* **OBJECTIVE**
The data below holds the lines to copy: everything from the line containing "b = mrange(nt, sx.outputs[0], 1.3, 2.1, 1, 0)" to the line containing "(0.74, 0.755, 0.75))", both ends included, set down exactly.

* **DATA EXCERPTS**
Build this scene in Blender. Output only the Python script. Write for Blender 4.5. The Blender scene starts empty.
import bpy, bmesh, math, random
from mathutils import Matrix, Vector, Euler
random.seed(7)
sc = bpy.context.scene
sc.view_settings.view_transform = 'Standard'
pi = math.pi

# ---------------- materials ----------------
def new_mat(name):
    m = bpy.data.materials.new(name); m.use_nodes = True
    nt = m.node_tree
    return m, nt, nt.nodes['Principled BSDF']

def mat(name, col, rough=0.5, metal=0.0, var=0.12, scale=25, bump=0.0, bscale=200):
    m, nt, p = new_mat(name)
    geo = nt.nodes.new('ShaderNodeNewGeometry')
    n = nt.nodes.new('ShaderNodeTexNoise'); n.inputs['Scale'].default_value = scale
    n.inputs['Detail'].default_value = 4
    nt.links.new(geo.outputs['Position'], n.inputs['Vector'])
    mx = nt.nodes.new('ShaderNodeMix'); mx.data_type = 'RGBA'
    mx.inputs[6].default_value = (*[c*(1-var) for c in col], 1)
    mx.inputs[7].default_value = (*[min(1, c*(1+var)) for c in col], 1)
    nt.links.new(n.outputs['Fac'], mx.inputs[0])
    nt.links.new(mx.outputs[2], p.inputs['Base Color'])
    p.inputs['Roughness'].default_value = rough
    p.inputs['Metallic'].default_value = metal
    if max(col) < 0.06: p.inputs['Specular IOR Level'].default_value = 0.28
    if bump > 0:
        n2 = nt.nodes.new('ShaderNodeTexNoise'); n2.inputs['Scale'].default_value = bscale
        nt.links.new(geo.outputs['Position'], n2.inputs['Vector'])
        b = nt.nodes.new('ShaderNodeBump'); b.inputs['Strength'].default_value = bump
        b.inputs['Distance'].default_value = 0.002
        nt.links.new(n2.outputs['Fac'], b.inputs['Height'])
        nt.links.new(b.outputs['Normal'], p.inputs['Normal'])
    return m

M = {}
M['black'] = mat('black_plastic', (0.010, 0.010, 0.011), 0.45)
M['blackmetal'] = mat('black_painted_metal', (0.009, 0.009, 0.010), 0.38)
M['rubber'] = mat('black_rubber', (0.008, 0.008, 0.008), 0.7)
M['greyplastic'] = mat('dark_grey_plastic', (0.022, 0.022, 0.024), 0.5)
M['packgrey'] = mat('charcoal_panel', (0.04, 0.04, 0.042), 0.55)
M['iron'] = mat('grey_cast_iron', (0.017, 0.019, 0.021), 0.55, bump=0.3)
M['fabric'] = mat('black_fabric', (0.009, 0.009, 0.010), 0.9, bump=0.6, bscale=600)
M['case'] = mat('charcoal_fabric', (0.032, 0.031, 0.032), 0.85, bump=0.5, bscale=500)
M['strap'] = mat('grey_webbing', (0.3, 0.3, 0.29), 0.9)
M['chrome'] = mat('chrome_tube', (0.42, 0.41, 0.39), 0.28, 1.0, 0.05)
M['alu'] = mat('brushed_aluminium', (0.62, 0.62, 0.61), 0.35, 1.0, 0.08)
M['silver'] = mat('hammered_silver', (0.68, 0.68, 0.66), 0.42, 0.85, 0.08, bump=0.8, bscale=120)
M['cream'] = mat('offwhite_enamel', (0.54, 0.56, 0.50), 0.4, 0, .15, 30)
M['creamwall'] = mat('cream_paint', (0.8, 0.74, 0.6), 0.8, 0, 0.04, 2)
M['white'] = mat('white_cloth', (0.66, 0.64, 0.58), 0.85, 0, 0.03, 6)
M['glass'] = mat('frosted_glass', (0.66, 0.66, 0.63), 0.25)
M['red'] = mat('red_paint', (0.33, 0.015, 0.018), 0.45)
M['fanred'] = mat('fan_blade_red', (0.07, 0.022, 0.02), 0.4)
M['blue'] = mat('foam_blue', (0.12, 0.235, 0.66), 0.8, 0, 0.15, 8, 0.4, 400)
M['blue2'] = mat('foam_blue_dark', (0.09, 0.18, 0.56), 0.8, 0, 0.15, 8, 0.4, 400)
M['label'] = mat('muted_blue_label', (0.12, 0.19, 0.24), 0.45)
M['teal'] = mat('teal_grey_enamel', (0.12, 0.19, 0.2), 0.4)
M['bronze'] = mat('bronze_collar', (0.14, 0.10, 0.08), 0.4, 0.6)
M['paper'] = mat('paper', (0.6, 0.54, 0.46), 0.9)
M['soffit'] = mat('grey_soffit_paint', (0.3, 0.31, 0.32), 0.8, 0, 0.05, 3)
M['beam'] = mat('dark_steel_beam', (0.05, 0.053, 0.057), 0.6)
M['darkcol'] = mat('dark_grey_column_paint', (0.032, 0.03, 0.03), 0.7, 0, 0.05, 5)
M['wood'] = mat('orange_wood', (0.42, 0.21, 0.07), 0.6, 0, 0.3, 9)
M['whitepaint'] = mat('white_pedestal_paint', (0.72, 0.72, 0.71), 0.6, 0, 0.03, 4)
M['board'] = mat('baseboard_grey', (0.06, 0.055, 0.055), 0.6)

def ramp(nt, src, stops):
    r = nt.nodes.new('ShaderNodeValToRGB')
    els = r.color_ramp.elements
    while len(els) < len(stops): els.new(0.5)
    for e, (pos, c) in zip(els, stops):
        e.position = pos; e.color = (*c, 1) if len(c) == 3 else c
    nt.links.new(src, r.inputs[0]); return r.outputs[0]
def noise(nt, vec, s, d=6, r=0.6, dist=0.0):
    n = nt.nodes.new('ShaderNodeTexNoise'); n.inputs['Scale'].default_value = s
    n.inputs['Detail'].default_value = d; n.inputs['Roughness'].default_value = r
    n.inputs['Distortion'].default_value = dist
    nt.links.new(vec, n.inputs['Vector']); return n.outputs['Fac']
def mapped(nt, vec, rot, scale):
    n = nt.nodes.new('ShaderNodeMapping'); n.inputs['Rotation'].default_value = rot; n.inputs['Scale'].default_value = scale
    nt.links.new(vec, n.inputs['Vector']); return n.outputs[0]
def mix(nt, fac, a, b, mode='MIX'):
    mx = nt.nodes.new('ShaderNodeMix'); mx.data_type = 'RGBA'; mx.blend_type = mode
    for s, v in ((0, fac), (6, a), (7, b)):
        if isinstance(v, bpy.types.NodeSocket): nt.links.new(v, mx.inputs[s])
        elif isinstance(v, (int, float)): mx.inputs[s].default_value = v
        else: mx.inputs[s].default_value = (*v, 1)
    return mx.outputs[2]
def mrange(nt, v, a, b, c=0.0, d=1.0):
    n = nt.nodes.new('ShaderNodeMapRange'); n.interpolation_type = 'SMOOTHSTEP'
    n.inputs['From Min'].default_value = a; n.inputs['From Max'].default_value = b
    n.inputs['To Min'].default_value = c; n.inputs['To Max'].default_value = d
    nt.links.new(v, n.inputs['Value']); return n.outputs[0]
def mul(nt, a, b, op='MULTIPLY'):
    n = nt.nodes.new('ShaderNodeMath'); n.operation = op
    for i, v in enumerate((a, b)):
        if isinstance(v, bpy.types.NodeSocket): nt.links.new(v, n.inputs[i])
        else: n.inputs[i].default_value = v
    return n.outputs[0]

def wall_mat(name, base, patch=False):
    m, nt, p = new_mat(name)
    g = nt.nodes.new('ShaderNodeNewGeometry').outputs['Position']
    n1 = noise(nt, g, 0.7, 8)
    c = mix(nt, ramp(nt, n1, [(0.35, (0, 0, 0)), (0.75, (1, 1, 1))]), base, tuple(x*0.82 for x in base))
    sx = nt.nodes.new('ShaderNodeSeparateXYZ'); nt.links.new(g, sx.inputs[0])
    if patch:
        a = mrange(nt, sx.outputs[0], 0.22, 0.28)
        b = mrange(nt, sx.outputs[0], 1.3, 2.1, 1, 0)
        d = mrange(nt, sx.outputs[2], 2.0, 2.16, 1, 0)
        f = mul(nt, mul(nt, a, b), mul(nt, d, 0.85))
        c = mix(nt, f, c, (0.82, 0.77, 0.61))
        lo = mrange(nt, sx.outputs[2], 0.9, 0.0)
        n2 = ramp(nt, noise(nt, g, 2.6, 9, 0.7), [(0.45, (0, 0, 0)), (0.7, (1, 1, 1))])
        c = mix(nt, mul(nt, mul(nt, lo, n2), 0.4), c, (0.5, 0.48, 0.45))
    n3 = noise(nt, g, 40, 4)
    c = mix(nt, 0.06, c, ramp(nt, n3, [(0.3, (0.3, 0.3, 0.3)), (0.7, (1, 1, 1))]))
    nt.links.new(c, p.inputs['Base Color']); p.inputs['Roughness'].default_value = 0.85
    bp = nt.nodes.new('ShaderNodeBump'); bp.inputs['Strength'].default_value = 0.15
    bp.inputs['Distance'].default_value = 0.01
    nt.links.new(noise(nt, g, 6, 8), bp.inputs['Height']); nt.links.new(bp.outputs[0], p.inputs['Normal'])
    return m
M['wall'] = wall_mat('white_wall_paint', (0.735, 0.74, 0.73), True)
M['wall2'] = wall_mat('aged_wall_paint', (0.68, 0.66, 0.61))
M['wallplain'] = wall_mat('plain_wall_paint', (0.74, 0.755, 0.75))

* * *

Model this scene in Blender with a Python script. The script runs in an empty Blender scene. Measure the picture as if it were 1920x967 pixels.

* **OUTPUT FOR THIS EXERCISE**
        b = mrange(nt, sx.outputs[0], 1.3, 2.1, 1, 0)
        d = mrange(nt, sx.outputs[2], 2.0, 2.16, 1, 0)
        f = mul(nt, mul(nt, a, b), mul(nt, d, 0.85))
        c = mix(nt, f, c, (0.82, 0.77, 0.61))
        lo = mrange(nt, sx.outputs[2], 0.9, 0.0)
        n2 = ramp(nt, noise(nt, g, 2.6, 9, 0.7), [(0.45, (0, 0, 0)), (0.7, (1, 1, 1))])
        c = mix(nt, mul(nt, mul(nt, lo, n2), 0.4), c, (0.5, 0.48, 0.45))
    n3 = noise(nt, g, 40, 4)
    c = mix(nt, 0.06, c, ramp(nt, n3, [(0.3, (0.3, 0.3, 0.3)), (0.7, (1, 1, 1))]))
    nt.links.new(c, p.inputs['Base Color']); p.inputs['Roughness'].default_value = 0.85
    bp = nt.nodes.new('ShaderNodeBump'); bp.inputs['Strength'].default_value = 0.15
    bp.inputs['Distance'].default_value = 0.01
    nt.links.new(noise(nt, g, 6, 8), bp.inputs['Height']); nt.links.new(bp.outputs[0], p.inputs['Normal'])
    return m
M['wall'] = wall_mat('white_wall_paint', (0.735, 0.74, 0.73), True)
M['wall2'] = wall_mat('aged_wall_paint', (0.68, 0.66, 0.61))
M['wallplain'] = wall_mat('plain_wall_paint', (0.74, 0.755, 0.75))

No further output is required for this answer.